Teams Average Age 25U (2012-13 Season)

Team Age Wins Losses Playoffs
Team Age Wins Losses Playoffs
New Orleans Hornets 24 27 55 No
Cleveland Cavaliers 24.1 24 58 No
Charlotte Bobcats 24.4 21 61 No
Portland Trail Blazers 24.4 33 49 No
Houston Rockets 24.4 45 37 Yes
Orlando Magic 24.6 20 62 No
League Average 26.7
Teams Average Age 25U (2012-13 Season) basketball-reference

James Harden’s first year in Houston led to a playoff run for the young Rockets, but this team wasn’t exactly put together the same way. They had drafted Chandler Parsons the previous offseason, and added Patrick Beverley in this draft. Houston wasn’t built the same, but in some ways were similar to this young Memphis team with their mixture of youth and experience.

2011-2012

Teams Average Age 25U (2011-12 Season)

Team Age Wins Losses Playoffs
Team Age Wins Losses Playoffs
Washington Wizards 24.2 20 46 No
Sacramento Kings 24.3 22 44 No
Minnesota Timberwolves 24.4 26 40 No
Charlotte Bobcats 24.5 7 59 No
Philadelphia 76ers 24.9 35 31 Yes
League Average 26.7
Teams Average Age 25U (2011-12 Season) basketball-reference

The 76ers did make the playoffs in this lockout shortened season, but this was the last year for that iteration of the franchise. Philly went into the depths the next few seasons, unloading players for more and more draft picks and cap space. So while this team in particular is somewhat like the Grizzlies, from this point out it was a whole different story.

2009-2010

Teams Average Age 25U (2009-10 Season)

Team Age Wins Losses Playoffs
Team Age Wins Losses Playoffs
Oklahoma City Thunder 23.2 50 32 Yes
Minnesota Timberwolves 24.1 15 67 No
Sacramento Kings 24.1 25 57 No
Memphis Grizzlies 24.1 40 42 No
New Jersey Nets 24.8 12 70 No
League Average 26.8
Teams Average Age 25U (2009-10 Season) basketball-reference

For these last two seasons, there was only one team that made the playoffs under 25: The Oklahoma City Thunder. Now, this may be a stretch, but this could be the best comparison and best outlook for our current Grizzlies team. In 2009-2010, Oklahoma City made the playoffs but were bounced in the first round. Fast forward to the next season, and the Big Three of Kevin Durant, Russell Westbrook, and James Harden made it to the Western Conference Finals. If you don’t remember, the season after that they made it to the NBA Finals, losing to the Miami Heat.
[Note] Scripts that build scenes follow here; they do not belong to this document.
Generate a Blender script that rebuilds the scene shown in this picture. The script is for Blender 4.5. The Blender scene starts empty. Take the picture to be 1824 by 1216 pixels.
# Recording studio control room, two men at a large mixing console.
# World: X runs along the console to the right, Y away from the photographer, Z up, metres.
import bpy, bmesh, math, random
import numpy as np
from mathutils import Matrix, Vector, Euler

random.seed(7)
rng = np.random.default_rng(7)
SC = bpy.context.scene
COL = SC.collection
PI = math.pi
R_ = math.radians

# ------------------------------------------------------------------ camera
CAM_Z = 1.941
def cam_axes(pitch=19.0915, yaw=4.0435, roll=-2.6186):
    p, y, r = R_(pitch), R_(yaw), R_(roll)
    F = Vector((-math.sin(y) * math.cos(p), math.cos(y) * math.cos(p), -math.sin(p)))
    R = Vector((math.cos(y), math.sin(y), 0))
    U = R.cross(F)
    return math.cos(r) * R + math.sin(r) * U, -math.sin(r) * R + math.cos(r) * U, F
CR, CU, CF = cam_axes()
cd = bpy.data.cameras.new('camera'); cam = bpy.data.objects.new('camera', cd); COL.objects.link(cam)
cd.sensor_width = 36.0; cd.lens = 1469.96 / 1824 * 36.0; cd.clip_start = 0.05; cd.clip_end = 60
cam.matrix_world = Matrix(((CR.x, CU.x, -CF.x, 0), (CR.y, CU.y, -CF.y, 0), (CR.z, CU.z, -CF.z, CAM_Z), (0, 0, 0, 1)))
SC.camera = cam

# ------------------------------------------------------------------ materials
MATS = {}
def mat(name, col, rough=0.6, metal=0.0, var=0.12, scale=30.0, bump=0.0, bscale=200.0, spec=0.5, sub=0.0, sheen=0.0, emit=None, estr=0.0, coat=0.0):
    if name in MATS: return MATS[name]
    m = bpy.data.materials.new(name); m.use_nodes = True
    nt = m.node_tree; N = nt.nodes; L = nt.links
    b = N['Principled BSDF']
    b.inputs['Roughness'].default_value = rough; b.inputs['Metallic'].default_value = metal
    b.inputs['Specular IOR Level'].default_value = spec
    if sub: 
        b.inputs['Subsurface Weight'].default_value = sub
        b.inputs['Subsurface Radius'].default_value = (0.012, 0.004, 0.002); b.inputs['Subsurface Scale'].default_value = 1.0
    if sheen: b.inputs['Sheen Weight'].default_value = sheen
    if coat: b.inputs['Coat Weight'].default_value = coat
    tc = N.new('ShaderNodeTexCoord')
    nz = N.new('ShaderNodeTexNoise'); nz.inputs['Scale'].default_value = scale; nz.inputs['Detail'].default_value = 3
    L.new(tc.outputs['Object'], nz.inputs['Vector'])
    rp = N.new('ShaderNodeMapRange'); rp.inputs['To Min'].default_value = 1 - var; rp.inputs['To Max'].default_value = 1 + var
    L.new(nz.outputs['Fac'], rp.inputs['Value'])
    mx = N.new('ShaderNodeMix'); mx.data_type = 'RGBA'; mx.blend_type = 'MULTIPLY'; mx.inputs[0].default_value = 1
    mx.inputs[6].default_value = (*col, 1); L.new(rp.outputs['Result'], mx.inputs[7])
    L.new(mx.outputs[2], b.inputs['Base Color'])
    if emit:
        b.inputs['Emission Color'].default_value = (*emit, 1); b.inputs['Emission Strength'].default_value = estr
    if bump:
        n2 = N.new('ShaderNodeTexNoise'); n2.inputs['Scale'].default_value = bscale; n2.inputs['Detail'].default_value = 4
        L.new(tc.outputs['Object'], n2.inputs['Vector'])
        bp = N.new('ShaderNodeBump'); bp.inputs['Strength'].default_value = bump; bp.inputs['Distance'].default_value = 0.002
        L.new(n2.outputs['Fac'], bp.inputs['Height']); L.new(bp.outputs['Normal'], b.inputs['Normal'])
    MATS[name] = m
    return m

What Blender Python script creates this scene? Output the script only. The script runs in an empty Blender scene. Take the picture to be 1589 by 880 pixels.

Durant/Westbrook/Harden are Hall of Fame level players. I am in no way suggesting that Morant/Jackson/Brandon Clarke are at that level. However, in these early seasons, Durant and Westbrook were the stars of the team, while Harden was a more-than-solid- 6th man. Fast forward to these Grizzlies, and the similarities are there. Morant and Jackson Jr. are the stars with Clarke coming off the bench.

The key now is, if these are the pieces for the Grizzlies future. Will they keep the core together, or will a split be in the future? It’s hard to say, but if what OKC did in those three short seasons is a predictor of sorts for Memphis’ future, we could be on the verge of something real special.